I can't even focus in class anymore. These thoughts won't go away. I can't do anything right.
I don't think Jenna remembers what she said to me. I don't think she cares either. I told her that she hurt me and asked if she cared that she hurt me, she said nothing and brushed it off. That hurts even more. Can't she see she's making things worse?
I don't fit in anywhere. Why can't people understand that I need help? I'm always picked last or not at all for everything.Why am I here? Why can't I get stuff done? What did I do wrong? Why does everyone ignore me?
Jenna apologized but I don't think she meant it.
Why are people so fucked up? Why is society so fucked up?
Depression is like a black hole; you can't escape it. What is wrong with me? What am I supposed to do about my self-hatred problems? Why can't I ask for help? Why can't I have someone to talk to in my classes? I just want someone to genuinely care about me.
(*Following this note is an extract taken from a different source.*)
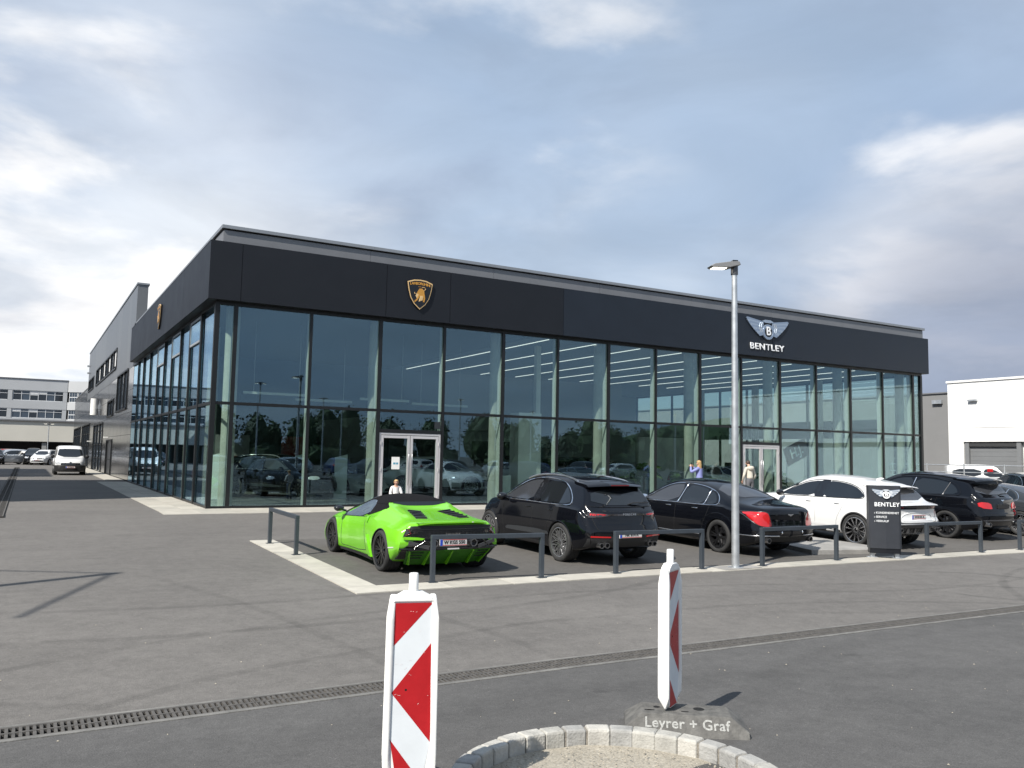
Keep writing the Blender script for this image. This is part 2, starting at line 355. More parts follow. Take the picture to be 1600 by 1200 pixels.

Don't worry about me, no one else does.
What happened to me? If someone says something nice to me I always think the opposite is true.
No one speaks to me, but why? Maybe I'm an attention seeker. Dad and Jeanie seem to think I'm an attention seeker, she outright called me an attention seeker! I guess they're right. I'm a burden to them now.
"Now she slips into our past."-Iron Maiden.
I don't want to be happy.
Sorry for taking so long. I don't have an excuse. Though I guess no one actually reads this. Oh well.